- [Material]:
-=-=-
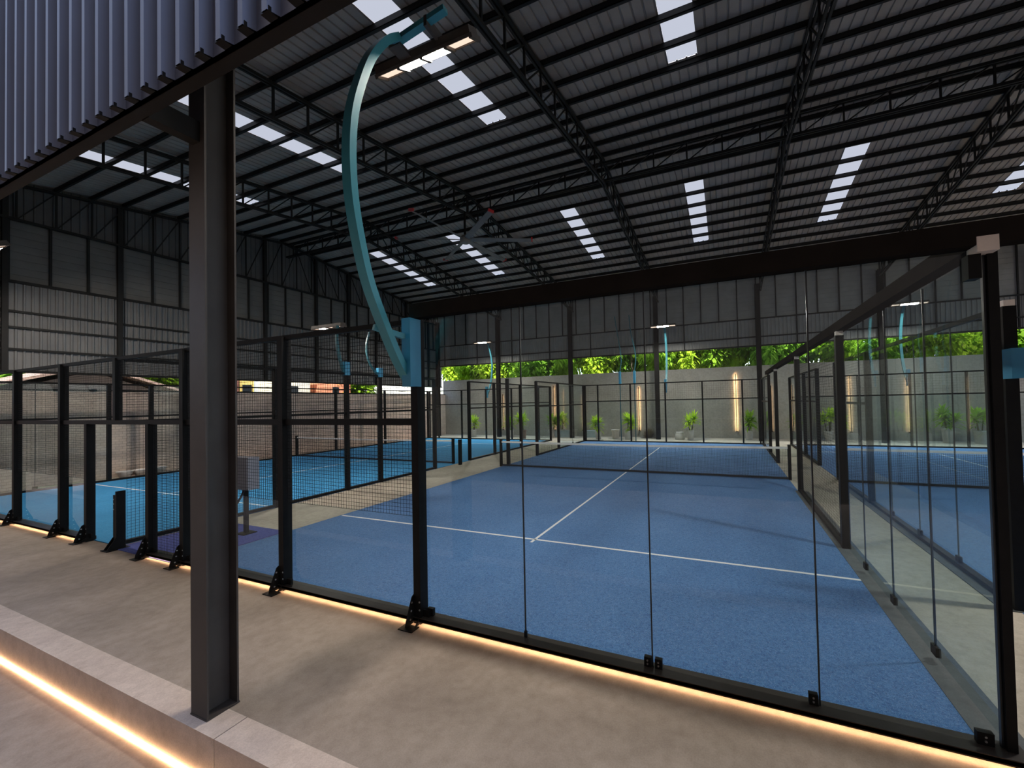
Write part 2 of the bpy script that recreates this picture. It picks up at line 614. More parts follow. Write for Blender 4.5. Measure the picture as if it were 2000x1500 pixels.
def hpanel(mb, axis, a0, a1, c, z0, z1, pitch, sgn, g=0.012):
    """horizontal board-like sheets: thin grooves every pitch"""
    n = round((z1 - z0) / pitch)
    p = (z1 - z0) / n
    prof = []
    for i in range(n):
        z = z0 + i * p
        prof += [(z, 0), (z + p - 0.035, 0), (z + p - 0.03, -g), (z + p - 0.005, -g)]
    prof.append((z1, 0))
    v = []
    for z, d in prof:
        if axis == 'y':
            v += [(c + sgn * d, a0, z), (c + sgn * d, a1, z)]
        else:
            v += [(a0, c + sgn * d, z), (a1, c + sgn * d, z)]
    mb.add(v, [(2 * i, 2 * i + 2, 2 * i + 3, 2 * i + 1) for i in range(len(prof) - 1)])


# left gable wall, in three bands, with its framing as parts
LX = -13.12
w = MB()
ribs_y(w, EAVE_F, EAVE_B, LX, 3.88, 6.8, 0.165, 0.045, 0.07, 1)
wl = struct('wall_left', w, CLADV, 'grey ribbed sheet wall of the left gable')
w = MB()
hpanel(w, 'y', EAVE_F, EAVE_B, LX, 6.8, 8.8, 0.25, 1)
w.build('panel_band', CLADH, wl)
w = MB()
ribs_y(w, EAVE_F, EAVE_B, LX - 0.05, 8.8, lambda y: roof_z(y) + 0.155, 0.2, 0.03, 0.05, 1)
w.build('gable_band', CLADD, wl)
for z in (4.60, 5.31, 5.83):
    MB().box(LX + 0.03, LX + 0.09, EAVE_F, EAVE_B, z - 0.035, z + 0.035).build('girt', TRUSS, wl)
MB().box(LX + 0.02, LX + 0.10, EAVE_F, EAVE_B, 6.75, 6.84).build('girt', TRUSS, wl)
MB().box(LX + 0.02, LX + 0.10, EAVE_F, EAVE_B, 3.84, 3.92).build('girt', TRUSS, wl)
for y in (1.47, 4.0, 6.5, 9.0, 11.6, 13.6, 15.6, 18.2, 20.4):
    MB().box(LX + 0.02, LX + 0.16, y - 0.06, y + 0.06, 3.88, roof_z(y) - 0.02).build('gable_post', TRUSS, wl)
y = 0.70
while y < 21:
    MB().box(LX + 0.01, LX + 0.07, y - 0.03, y + 0.03, 6.8, 8.8).build('panel_stud', TRUSS, wl)
    y += 0.845

# back wall above the opening
BY = 21.55
w = MB()
ribs_x(w, XL - 0.1, XR, BY, 5.5, 7.1, 0.2, 0.03, 0.06, -1)
wb = struct('wall_back', w, CLADB, 'grey ribbed sheet wall above the far opening')
w = MB()
hpanel(w, 'x', XL - 0.1, XR, BY, 7.1, 9.7, 0.25, -1)
w.build('panel_band', CLADB, wb)
for z in (6.02, 7.08):
    MB().box(XL, XR, BY - 0.09, BY - 0.03, z - 0.035, z + 0.035).build('girt', TRUSS, wb)
MB().box(XL, XR, BY - 0.09, BY - 0.02, 5.46, 5.54).build('girt', TRUSS, wb)
x = -12.4
while x < 30:
    MB().box(x - 0.03, x + 0.03, BY - 0.07, BY - 0.01, 5.5 if round((x + 12.4) / 1.02) % 3 == 0 else 7.1, 9.6).build('panel_stud', TRUSS, wb)
    x += 1.02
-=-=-
- [What you should do]: Take the listing and print it again exactly, but without any pictures.

- [Solution]:
Write part 2 of the bpy script that recreates this picture. It picks up at line 614. More parts follow. Write for Blender 4.5. Measure the picture as if it were 2000x1500 pixels.
def hpanel(mb, axis, a0, a1, c, z0, z1, pitch, sgn, g=0.012):
    """horizontal board-like sheets: thin grooves every pitch"""
    n = round((z1 - z0) / pitch)
    p = (z1 - z0) / n
    prof = []
    for i in range(n):
        z = z0 + i * p
        prof += [(z, 0), (z + p - 0.035, 0), (z + p - 0.03, -g), (z + p - 0.005, -g)]
    prof.append((z1, 0))
    v = []
    for z, d in prof:
        if axis == 'y':
            v += [(c + sgn * d, a0, z), (c + sgn * d, a1, z)]
        else:
            v += [(a0, c + sgn * d, z), (a1, c + sgn * d, z)]
    mb.add(v, [(2 * i, 2 * i + 2, 2 * i + 3, 2 * i + 1) for i in range(len(prof) - 1)])


# left gable wall, in three bands, with its framing as parts
LX = -13.12
w = MB()
ribs_y(w, EAVE_F, EAVE_B, LX, 3.88, 6.8, 0.165, 0.045, 0.07, 1)
wl = struct('wall_left', w, CLADV, 'grey ribbed sheet wall of the left gable')
w = MB()
hpanel(w, 'y', EAVE_F, EAVE_B, LX, 6.8, 8.8, 0.25, 1)
w.build('panel_band', CLADH, wl)
w = MB()
ribs_y(w, EAVE_F, EAVE_B, LX - 0.05, 8.8, lambda y: roof_z(y) + 0.155, 0.2, 0.03, 0.05, 1)
w.build('gable_band', CLADD, wl)
for z in (4.60, 5.31, 5.83):
    MB().box(LX + 0.03, LX + 0.09, EAVE_F, EAVE_B, z - 0.035, z + 0.035).build('girt', TRUSS, wl)
MB().box(LX + 0.02, LX + 0.10, EAVE_F, EAVE_B, 6.75, 6.84).build('girt', TRUSS, wl)
MB().box(LX + 0.02, LX + 0.10, EAVE_F, EAVE_B, 3.84, 3.92).build('girt', TRUSS, wl)
for y in (1.47, 4.0, 6.5, 9.0, 11.6, 13.6, 15.6, 18.2, 20.4):
    MB().box(LX + 0.02, LX + 0.16, y - 0.06, y + 0.06, 3.88, roof_z(y) - 0.02).build('gable_post', TRUSS, wl)
y = 0.70
while y < 21:
    MB().box(LX + 0.01, LX + 0.07, y - 0.03, y + 0.03, 6.8, 8.8).build('panel_stud', TRUSS, wl)
    y += 0.845

# back wall above the opening
BY = 21.55
w = MB()
ribs_x(w, XL - 0.1, XR, BY, 5.5, 7.1, 0.2, 0.03, 0.06, -1)
wb = struct('wall_back', w, CLADB, 'grey ribbed sheet wall above the far opening')
w = MB()
hpanel(w, 'x', XL - 0.1, XR, BY, 7.1, 9.7, 0.25, -1)
w.build('panel_band', CLADB, wb)
for z in (6.02, 7.08):
    MB().box(XL, XR, BY - 0.09, BY - 0.03, z - 0.035, z + 0.035).build('girt', TRUSS, wb)
MB().box(XL, XR, BY - 0.09, BY - 0.02, 5.46, 5.54).build('girt', TRUSS, wb)
x = -12.4
while x < 30:
    MB().box(x - 0.03, x + 0.03, BY - 0.07, BY - 0.01, 5.5 if round((x + 12.4) / 1.02) % 3 == 0 else 7.1, 9.6).build('panel_stud', TRUSS, wb)
    x += 1.02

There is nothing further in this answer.